Crossroads: Population, me.

Today’s weight 161.  Ugh. You’re killing me, Smalls!

So I was reading Debby’s latest post in which she slaps me around made me realize that if I want change, then I have to DO change (okay that made no sense grammatically, but you know what I mean).  And here is what she said that shook me up:

Unless you are willing to accept that you are going to have to do SOMETHING ELSE.  What you are doing now is not working.  You will have to do something else.  And you will have to do something else for the rest of your life.  That’s a big order.  For some, a bitter pill to swallow.  But you know, sometimes a bitter pill is the only cure available.

If you read her comments you will see that I said what I’m about to say here (in fact I just copied and pasted most of my comment), and that is that I am at this point right now. I know I need to change what I have been doing, but change is scary and I typically avoid things that scare me, like mass murderers and Walmart on a Saturday. There is a part of the iChange thing I’m doing that says to purge your pantry of all the junk – this has had me paralyzed for 3 days, and I’m not sure why. I KNOW intellectually that this is a big step toward success, but emotionally it’s probably the hardest part. Since I have 4 other people to consider in my household, I am scared of confronting them with the idea of telling them “all that cereal, those snacks, those crackers, your cookies, all that stuff you love? Yeah well it’s gotta go!” I am so afraid of the backlash that might ensue – I don’t want to deal with the complaints and whining etc that I’m sure will follow, and yet I know it’s the right thing to do. 

So here I am, at this crossroads where I can do what I know will get my family and I healthy, or I can just stay on the same old path I’ve been on, staying at the same weight, in the same shape for the rest of my life.


So how do I confront the fam? How do I get over the fear of change? And what’s your favorite scene from The Sandlot? And if you’ve never seen The Sandlot, what’s wrong with you? Seriously, if you’ve never seen it, please go rent it this weekend – and then report back to me and tell me what your favorite scene is.  🙂

6 thoughts on “Crossroads: Population, me.

  1. Okay. First things first. Thanks for reminding me of why The Sandlot is such a great movie. Gonna add it to Netflix right now. I actually had it on VHS, but now no tv or vcr. ANYWAY, I watched the clip about ‘the Great Bambino’ LOVE the line ‘you keep talking about Babe Ruth–who IS she anyway?’ Oh, that is me in so many ways, esp. when it comes to sports.

    Now for the serious stuff. Good. I am glad you are going to take the next step. But one thing to consider is this: just because they told you to do it (and it might be the BEST thing) does not mean you HAVE to do it. (You are not the boss of me.) How about clearing out SOME of the snacks?

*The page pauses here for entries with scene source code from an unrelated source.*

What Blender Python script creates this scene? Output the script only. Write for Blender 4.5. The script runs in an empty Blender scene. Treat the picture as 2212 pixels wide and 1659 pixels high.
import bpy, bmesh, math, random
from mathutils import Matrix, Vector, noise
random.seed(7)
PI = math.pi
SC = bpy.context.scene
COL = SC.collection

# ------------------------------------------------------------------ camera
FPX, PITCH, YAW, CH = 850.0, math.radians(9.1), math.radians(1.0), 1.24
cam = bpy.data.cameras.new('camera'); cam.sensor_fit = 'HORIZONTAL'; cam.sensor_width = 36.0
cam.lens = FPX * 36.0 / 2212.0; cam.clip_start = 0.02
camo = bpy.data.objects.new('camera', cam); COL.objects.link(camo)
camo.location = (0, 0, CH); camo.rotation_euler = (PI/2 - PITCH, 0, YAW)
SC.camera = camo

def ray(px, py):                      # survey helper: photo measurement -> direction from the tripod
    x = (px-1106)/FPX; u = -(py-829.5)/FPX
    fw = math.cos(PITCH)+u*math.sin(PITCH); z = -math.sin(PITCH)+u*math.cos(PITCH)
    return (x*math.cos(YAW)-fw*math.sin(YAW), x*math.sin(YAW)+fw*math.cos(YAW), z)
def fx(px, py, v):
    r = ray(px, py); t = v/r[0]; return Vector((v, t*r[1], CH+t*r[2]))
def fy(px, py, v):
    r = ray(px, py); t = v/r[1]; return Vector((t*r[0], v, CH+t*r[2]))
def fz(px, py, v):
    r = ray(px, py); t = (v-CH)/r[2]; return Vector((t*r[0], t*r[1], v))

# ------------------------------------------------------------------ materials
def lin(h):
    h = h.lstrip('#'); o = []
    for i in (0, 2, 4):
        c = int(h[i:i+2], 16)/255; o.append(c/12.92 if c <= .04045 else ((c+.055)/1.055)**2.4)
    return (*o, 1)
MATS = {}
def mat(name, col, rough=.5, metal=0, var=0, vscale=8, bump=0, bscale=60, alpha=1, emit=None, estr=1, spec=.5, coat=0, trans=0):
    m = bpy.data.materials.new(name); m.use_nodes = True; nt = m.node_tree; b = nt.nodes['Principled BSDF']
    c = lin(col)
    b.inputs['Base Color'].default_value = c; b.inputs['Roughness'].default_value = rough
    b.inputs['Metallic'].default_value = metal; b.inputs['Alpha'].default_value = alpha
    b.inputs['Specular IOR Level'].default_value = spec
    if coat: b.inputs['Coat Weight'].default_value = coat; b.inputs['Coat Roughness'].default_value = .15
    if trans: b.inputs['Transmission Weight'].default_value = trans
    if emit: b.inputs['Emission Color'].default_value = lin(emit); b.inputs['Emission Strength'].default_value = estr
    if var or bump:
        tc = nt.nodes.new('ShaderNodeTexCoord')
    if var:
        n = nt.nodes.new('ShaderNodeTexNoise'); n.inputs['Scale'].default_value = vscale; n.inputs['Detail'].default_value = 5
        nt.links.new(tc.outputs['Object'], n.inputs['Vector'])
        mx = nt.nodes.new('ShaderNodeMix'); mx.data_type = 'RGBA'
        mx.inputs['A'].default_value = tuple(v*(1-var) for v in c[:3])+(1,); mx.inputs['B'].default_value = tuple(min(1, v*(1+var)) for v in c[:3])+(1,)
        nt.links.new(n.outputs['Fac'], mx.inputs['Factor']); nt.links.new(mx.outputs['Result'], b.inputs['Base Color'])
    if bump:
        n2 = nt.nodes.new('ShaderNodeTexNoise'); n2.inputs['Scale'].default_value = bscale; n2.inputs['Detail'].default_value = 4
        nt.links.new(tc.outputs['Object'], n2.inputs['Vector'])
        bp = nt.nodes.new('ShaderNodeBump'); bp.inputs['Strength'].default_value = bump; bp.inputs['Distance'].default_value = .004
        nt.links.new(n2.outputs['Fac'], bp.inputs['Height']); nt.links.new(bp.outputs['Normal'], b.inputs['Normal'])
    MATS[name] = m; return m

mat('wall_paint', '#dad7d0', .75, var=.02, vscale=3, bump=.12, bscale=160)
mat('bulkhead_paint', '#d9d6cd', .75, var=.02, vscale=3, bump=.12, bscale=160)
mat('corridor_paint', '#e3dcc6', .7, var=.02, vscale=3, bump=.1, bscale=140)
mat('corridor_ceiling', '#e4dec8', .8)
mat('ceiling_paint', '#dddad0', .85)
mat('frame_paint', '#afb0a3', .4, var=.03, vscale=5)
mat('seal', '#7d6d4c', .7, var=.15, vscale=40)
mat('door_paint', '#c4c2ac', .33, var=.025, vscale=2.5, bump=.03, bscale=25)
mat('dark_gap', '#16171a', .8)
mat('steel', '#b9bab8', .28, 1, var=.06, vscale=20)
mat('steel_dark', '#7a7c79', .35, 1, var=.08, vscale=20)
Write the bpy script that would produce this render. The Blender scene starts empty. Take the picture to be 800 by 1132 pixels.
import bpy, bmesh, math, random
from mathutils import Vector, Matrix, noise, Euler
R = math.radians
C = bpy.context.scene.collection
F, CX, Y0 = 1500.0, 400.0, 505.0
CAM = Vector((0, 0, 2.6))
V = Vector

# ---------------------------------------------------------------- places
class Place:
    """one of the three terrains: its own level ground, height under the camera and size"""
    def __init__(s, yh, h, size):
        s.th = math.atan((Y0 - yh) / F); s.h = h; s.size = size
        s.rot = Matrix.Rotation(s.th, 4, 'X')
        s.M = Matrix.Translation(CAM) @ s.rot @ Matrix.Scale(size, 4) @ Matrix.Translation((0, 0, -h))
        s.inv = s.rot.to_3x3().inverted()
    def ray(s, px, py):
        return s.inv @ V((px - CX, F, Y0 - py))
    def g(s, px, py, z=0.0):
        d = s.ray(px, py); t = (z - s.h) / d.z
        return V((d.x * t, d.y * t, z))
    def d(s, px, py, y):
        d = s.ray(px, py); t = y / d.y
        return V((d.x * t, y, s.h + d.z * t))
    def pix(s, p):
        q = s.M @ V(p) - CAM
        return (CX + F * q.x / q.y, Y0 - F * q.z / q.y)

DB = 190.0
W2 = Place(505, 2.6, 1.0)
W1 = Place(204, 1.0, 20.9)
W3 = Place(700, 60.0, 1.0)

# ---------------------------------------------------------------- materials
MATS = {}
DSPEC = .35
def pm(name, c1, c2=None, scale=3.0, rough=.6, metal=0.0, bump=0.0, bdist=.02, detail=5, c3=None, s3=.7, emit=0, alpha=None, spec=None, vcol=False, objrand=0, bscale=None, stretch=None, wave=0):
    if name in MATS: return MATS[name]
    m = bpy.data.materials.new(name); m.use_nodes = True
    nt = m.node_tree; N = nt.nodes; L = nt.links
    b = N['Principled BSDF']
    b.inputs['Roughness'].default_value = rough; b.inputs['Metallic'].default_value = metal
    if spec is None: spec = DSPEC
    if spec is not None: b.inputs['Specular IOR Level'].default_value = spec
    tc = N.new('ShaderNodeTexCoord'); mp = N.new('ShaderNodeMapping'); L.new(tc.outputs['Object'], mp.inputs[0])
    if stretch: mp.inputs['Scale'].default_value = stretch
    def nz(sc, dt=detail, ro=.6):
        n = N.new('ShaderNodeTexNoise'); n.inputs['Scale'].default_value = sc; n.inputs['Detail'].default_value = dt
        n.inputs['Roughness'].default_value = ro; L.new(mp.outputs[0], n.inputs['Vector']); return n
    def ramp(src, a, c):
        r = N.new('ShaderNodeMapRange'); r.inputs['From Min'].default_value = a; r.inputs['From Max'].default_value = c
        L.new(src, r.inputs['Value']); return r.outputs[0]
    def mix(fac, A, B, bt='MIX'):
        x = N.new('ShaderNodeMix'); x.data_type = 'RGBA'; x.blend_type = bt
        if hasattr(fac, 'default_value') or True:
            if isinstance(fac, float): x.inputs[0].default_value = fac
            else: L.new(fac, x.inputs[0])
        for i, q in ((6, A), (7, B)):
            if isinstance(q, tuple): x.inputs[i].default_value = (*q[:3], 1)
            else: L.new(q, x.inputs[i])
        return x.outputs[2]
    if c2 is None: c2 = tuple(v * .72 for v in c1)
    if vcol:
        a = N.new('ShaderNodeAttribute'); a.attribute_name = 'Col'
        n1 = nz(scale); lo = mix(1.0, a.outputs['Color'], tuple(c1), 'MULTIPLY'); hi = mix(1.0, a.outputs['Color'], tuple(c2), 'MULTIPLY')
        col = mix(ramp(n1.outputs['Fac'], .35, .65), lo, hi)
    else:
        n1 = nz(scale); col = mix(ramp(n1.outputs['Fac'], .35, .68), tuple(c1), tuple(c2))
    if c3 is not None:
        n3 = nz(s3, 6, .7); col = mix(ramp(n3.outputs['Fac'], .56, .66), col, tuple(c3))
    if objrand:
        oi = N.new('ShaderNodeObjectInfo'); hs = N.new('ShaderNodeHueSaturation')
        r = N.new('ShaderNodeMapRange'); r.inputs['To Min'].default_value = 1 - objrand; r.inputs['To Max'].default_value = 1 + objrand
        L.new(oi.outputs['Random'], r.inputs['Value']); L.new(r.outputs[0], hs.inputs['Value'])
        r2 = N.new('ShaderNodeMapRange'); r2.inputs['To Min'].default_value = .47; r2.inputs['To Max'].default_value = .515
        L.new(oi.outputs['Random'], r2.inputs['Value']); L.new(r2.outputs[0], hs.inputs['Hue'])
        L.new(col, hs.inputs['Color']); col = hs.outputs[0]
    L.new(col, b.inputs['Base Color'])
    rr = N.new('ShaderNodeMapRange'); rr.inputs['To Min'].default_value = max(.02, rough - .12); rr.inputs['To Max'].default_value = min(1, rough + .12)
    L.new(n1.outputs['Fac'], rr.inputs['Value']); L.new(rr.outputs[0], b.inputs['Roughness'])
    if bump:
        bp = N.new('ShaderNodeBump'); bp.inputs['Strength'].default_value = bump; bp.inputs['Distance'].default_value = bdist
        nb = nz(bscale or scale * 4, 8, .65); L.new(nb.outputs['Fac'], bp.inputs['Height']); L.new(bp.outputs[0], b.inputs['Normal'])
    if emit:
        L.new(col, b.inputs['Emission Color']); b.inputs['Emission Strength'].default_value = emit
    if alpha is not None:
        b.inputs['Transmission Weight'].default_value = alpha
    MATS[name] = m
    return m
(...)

I didn’t get rid of everything at once. In fact, I still haven’t gotten rid of everything. Sometimes I buy candy because it is on sale, or it looked good, or somebody gave it to me. But I don’t want to eat it really, so I stick it in the back of the cupboard where I don’t see it every day. I can’t quite make myself throw it out. Eventually, I usually give in and have one more piece, realize I really don’t want it, and then throw it out. Not as good as just throwing it out in the first place, but okay. Sometimes I think this is part of the healing process. Or strengthening process. Or maybe its a bad thing.

    I think with your family, you have to keep firmly in mind that changing their diet to healthier choices is the most loving, kind thing that you can do. If your son was a drug addict, he would probably do more than whine and complain, but you wouldn’t go out and get him the drugs, would you?

    I would just do for them the same as what you will do for yourself. Small changes, replacing the ‘bad’ snack foods with really good tasting healthy foods. (Have you served them the apple/laughing cow/walnut combo? Even my sister liked that one.) Eventually, they will come to like them as much as you do. And just think,when they are your age, maybe eating healthily will come naturally to them.

    Okay. Sermon ended. Love, the opinionated single-person.

    1. Thanks Debs – I tend to think in an all-or-nothing fashion, so I think I needed to hear “slow down”! The more I think about, the more I like the idea of replacing the bad stuff with better stuff (white crackers with whole grain crackers, etc). The fact that my pantry is nearly bare because it is time to go to the store again is making it easier to just NOT BUY the bad stuff. I’m going grocery shopping tonight, so I can load up on lots of produce and fruit and generally good stuff.

      I have not given them the apple/cheese thing yet – will probably do that tonight. Gotta get some more apples, though!

      Okay, I feel a bit better now. Thanks! 🙂

  2. I second what Deb writes – it’s not about all-or-nothing. In fact, all-or-nothing is often what gets us screwed in the first place. Baby steps, slowly slowly tends to work better.

    Good luck Jill. We’re all in this together you know!